Larry Elder Documentary Gains Popularity On IMDB

The Daily Wire - July 26, 2020

LOS ANGELES, CALIFORNIA - JULY 31: Radio Talk Show Host Larry Elder attends the "Death Of A Nation" Premiere at Regal Cinemas L.A. Live on July 31, 2018 in Los Angeles, California.

“Uncle Tom,” the new documentary from conservative commentator Larry Elder, has been gaining popularity on IMDB despite it being largely ignored by the mainstream media.

According to Newsbusters, Elder’s documentary is “currently ranked first in popularity” in IMDB’s documentary sub-category.“The film comes in a hearty no. 6 in a similar category, one blending feature and TV-based documentaries,” reported the outlet. “It’s an impressive showing for a film with microscopic media fanfare and virtually no coverage outside of conservative channels.”

“Uncle Tom” can only be viewed at the website UncleTom.com and is not available on any streaming service. However, the movie generated nearly $400,000 in downloads during its first weekend of release.”

Speaking on “The Chicago Way” podcast, Elder said he wants the movie to prompt a “healthy discussion” among black Americans about moving forward in the country.

“The ‘Uncle Tom’ movie simply asks a very simple question: Why can’t we have an intelligent, healthy discussion within the black community without a whole cadre of well-educated, bright, thoughtful black people being maligned and discarded as sellouts?” said Elder. “What’s prompting this?”

As the Daily Wire reported recently, Larry Elder has been interviewed by reporters in various countries; in the United States, however, the movie has been met with mostly crickets:

You may not know much about “Uncle Tom,” though, if you only read mainstream U.S. media outlets. Elder says he’s been interviewed by reporters from Sweden, Australia, and England about the film.

The response stateside? Mostly crickets save select conservative outlets. Newsweek ran a piece on the film prior to its June 19 release, Elder notes. A conservative pundit covered it for the Chicago Tribune.
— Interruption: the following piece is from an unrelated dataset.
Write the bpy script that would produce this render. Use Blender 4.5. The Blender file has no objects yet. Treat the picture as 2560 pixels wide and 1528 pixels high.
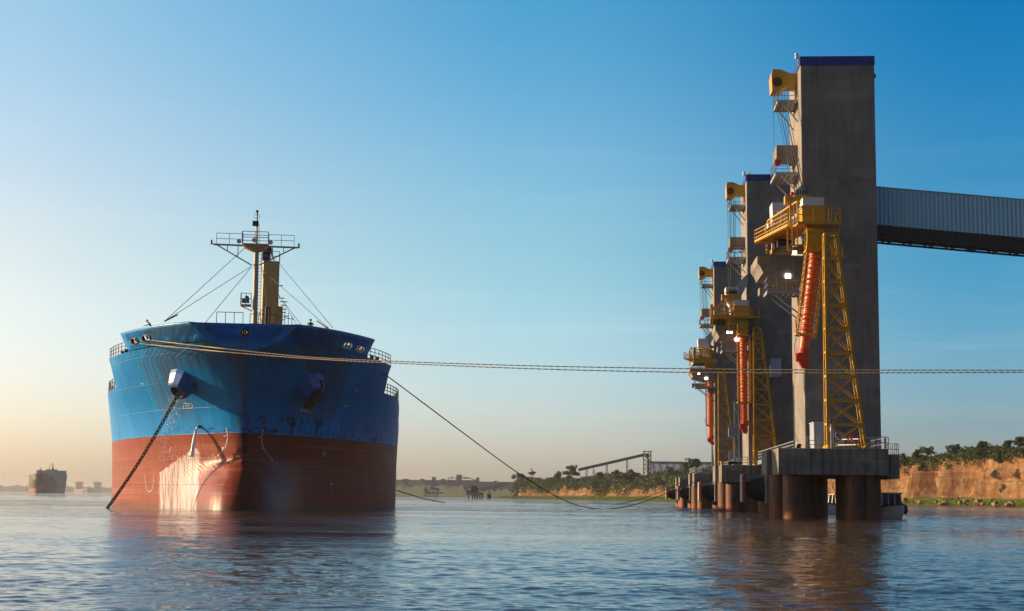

Elder can’t hide his disgust that the L.A. Times, his hometown paper, ignored the film, too. It’s part of a noticeable pattern.“Not a single one of my books has been reviewed by the L.A. Times,” he says. “I’m a hometown boy and I can’t get arrested by the L.A. Times.”

 

I would absolutely recommend all Black folks (and others too, but the rest of y’all can figure that out) watch Uncle Tom. It’s a little misleading in some areas, especially if you know the players involved in this doc, but there are a lot of interesting historical facts about the breakdown of the Black family and how the whole welfare system targeted the Black community. But the biggest takeaway from this film is that we need to wake up to the fact that there is NO party that is completely “for us.” Malcolm X uses a brilliant analogy about “the wolf and the fox” (that should be watched in its entirety) to describe the Republican and Democratic parties.